Fianna Fáil TD for Offaly Barry Cowen says the Government is failing rural communities by failing to stick to its own broadband delivery deadlines.

Deputy Cowen made the comments following the release of a report by Switcher which measured the average broadband speeds across the State.

“It’s simply not acceptable that homeowners and business owners in Offaly are being forced to accept sub-standard broadband, when users in Dublin are accessing broadband well in excess of 30 or 40Mbps,” said Deputy Cowen.

He also stated the average connection across the country was recorded at 24Mbps – this is still 20% below the minimum level set as part of the National Broadband Plan.

“Our average figures wouldn’t even meet the US standard for what constitutes broadband. The Federal Communications Commission (FCC) has previously said that speeds below 25Mbps should not be referred to as broadband.

He continued on to say the Government has a long way to go to ensure that rural communities can access decent, high-speed broadband services.

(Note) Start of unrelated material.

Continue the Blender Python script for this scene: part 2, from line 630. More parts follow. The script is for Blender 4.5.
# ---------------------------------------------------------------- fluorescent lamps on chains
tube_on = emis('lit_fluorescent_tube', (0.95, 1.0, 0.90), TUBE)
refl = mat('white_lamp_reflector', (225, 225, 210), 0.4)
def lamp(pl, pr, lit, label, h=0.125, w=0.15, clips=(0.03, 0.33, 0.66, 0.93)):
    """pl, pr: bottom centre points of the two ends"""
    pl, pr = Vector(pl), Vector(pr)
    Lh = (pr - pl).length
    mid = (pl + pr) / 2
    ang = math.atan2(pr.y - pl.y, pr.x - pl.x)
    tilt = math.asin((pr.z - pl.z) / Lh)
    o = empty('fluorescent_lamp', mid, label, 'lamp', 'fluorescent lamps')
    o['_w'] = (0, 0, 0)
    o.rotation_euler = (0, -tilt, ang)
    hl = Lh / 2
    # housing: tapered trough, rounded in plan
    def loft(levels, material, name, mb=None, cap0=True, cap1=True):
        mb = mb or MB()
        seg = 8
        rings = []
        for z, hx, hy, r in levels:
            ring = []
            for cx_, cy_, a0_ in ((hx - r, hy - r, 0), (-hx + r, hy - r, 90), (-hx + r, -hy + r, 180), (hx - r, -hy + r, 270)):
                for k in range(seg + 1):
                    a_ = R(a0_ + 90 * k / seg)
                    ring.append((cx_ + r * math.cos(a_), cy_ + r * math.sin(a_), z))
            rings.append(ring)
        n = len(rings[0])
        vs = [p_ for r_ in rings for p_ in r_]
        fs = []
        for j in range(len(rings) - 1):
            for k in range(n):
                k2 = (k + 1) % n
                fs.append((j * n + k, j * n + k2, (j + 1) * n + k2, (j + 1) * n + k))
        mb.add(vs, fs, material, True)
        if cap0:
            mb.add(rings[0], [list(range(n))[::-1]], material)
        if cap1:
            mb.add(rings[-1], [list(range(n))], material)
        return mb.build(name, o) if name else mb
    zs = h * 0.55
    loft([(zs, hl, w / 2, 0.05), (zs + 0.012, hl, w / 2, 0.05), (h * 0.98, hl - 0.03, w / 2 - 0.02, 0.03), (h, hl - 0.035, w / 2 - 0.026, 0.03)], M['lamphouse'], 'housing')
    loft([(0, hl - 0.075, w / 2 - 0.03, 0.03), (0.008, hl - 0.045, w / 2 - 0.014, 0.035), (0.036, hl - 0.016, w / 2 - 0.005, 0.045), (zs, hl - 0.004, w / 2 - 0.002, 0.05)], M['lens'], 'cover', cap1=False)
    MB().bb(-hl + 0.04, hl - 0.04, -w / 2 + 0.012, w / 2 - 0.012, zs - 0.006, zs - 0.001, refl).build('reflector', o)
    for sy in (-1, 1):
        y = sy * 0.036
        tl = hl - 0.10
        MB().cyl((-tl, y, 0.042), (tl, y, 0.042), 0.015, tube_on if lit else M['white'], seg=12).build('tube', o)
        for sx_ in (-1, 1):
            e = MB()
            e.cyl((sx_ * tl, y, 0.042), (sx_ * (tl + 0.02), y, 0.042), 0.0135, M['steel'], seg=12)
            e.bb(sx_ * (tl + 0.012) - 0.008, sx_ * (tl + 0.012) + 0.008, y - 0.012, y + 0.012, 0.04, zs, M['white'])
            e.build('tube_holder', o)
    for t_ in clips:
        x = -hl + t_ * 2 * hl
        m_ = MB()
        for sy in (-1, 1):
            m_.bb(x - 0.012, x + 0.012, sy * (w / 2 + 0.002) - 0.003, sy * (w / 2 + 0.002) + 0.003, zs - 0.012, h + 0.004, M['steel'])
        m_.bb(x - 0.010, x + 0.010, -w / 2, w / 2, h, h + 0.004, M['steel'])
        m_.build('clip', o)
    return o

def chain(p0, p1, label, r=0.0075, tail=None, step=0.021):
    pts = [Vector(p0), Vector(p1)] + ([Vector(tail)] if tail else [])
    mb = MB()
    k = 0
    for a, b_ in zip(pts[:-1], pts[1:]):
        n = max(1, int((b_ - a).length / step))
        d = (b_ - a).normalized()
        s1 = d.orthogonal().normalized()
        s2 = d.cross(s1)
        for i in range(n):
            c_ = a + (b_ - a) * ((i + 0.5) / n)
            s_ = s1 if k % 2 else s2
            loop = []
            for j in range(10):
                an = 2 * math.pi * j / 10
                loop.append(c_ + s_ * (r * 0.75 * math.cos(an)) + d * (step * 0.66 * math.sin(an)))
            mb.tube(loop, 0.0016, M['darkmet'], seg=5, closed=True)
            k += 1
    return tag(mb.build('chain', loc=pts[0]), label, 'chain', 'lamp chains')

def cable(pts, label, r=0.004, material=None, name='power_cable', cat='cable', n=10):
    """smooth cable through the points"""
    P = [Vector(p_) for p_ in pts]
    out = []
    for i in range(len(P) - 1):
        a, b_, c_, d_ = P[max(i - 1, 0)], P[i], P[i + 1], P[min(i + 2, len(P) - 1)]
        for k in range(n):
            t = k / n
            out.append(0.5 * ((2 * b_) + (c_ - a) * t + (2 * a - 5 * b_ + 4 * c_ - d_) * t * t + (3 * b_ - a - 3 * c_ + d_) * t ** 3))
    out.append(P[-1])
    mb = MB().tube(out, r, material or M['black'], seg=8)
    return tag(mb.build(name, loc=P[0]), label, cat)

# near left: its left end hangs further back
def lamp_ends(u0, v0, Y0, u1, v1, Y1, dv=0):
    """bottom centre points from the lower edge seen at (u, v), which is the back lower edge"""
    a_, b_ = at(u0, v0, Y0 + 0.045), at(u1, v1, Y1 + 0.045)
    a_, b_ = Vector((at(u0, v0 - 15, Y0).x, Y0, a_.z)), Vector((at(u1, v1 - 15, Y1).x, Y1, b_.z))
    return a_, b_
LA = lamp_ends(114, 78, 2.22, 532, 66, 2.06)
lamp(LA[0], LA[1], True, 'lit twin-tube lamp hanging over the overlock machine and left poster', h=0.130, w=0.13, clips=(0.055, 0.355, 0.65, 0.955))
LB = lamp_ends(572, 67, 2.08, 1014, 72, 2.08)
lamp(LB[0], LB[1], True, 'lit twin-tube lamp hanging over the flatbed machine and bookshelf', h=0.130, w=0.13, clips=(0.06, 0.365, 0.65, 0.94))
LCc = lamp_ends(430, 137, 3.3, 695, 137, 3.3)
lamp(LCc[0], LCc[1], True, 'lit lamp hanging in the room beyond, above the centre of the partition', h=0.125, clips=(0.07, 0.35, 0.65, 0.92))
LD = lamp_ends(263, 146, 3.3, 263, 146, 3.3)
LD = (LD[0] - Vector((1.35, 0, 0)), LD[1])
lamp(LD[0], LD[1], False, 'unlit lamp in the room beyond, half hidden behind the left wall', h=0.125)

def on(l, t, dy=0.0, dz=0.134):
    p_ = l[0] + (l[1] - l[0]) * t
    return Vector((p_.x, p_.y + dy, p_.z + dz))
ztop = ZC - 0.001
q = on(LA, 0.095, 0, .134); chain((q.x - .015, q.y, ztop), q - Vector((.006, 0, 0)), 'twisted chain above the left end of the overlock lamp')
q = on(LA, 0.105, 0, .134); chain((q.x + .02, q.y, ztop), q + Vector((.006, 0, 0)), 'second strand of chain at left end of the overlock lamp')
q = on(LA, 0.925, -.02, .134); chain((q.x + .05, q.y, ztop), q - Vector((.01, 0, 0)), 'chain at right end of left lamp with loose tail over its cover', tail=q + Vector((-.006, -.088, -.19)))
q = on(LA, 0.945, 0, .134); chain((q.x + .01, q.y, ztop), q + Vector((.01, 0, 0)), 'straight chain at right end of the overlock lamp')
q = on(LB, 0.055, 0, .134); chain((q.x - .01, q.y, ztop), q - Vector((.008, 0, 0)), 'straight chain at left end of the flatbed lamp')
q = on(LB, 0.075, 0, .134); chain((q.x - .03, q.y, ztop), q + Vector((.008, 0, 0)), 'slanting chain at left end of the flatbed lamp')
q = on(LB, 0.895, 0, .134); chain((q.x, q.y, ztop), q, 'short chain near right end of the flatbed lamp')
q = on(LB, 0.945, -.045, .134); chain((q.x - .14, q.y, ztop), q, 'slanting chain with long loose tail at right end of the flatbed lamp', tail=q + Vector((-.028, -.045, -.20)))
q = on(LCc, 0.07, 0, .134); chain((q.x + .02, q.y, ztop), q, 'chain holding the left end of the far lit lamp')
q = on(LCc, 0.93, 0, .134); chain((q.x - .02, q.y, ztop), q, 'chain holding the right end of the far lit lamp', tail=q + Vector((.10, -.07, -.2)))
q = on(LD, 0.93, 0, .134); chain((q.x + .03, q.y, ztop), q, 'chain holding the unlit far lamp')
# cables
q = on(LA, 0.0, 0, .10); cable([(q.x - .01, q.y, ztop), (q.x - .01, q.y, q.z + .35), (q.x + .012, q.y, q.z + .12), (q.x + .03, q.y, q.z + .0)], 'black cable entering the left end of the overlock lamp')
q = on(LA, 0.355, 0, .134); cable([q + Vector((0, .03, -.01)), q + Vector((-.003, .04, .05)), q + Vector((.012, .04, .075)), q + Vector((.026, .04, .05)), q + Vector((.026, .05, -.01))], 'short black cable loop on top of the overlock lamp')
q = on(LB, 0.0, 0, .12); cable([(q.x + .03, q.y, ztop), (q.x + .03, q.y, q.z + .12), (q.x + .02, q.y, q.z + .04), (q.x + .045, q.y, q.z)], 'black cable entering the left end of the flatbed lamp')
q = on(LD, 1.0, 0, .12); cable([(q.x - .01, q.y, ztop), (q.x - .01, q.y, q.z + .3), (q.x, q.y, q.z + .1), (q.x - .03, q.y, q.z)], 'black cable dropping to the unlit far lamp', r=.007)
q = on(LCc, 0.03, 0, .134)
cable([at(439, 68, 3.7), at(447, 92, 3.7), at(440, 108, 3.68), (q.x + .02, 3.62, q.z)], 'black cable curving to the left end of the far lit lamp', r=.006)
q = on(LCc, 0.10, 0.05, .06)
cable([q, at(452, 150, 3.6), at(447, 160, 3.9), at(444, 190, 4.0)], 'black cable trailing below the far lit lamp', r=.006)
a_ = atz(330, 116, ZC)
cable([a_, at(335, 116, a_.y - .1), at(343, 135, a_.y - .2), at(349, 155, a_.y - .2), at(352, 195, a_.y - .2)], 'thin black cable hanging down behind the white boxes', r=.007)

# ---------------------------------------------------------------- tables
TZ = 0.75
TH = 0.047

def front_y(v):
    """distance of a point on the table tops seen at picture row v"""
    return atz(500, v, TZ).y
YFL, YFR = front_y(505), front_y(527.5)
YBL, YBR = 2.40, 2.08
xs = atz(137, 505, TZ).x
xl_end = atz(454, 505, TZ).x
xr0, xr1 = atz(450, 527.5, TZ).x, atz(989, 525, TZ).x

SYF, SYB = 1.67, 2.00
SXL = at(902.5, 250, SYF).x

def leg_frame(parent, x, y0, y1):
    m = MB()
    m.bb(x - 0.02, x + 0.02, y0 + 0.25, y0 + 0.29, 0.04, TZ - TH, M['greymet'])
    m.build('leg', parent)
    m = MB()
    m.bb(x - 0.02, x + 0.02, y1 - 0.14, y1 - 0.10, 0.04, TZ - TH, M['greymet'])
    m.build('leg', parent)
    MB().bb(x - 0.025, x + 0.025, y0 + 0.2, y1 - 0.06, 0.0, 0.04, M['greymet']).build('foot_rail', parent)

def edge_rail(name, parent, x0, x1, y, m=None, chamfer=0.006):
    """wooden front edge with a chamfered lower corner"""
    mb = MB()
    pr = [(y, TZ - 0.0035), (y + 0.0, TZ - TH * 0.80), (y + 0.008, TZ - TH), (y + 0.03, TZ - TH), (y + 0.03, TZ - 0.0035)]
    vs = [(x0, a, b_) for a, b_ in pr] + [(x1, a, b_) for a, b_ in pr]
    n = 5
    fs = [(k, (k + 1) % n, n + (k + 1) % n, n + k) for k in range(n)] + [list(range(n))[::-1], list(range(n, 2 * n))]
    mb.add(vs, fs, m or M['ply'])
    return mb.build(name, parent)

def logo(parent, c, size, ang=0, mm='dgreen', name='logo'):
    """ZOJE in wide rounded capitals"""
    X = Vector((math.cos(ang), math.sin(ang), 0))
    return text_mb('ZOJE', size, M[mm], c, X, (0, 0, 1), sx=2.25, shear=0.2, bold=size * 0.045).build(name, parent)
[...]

“The current commitments made by Minister Naughten to achieve 30Mbps are in complete contrast to what the European Commission believe communities should be able to access. They believe, quite rightly, that 100Mbps is the minimum standard. This is what we should be aiming towards, and not a sub-par standard that is already out of date.

“Two things have happened under the current Minister – the timetable for rolling out the National Broadband Plan has been pushed out, and out, until what looks like mid-2023, and the actual quality of what’s proposed to be rolled out is light-years behind what’s needed by communities.

"The Minister needs to outline what measures he will take to speed up the roll out of the National Plan, and whether he will commit to increasing the standards as set by the European Commission,” concluded Deputy Cowen.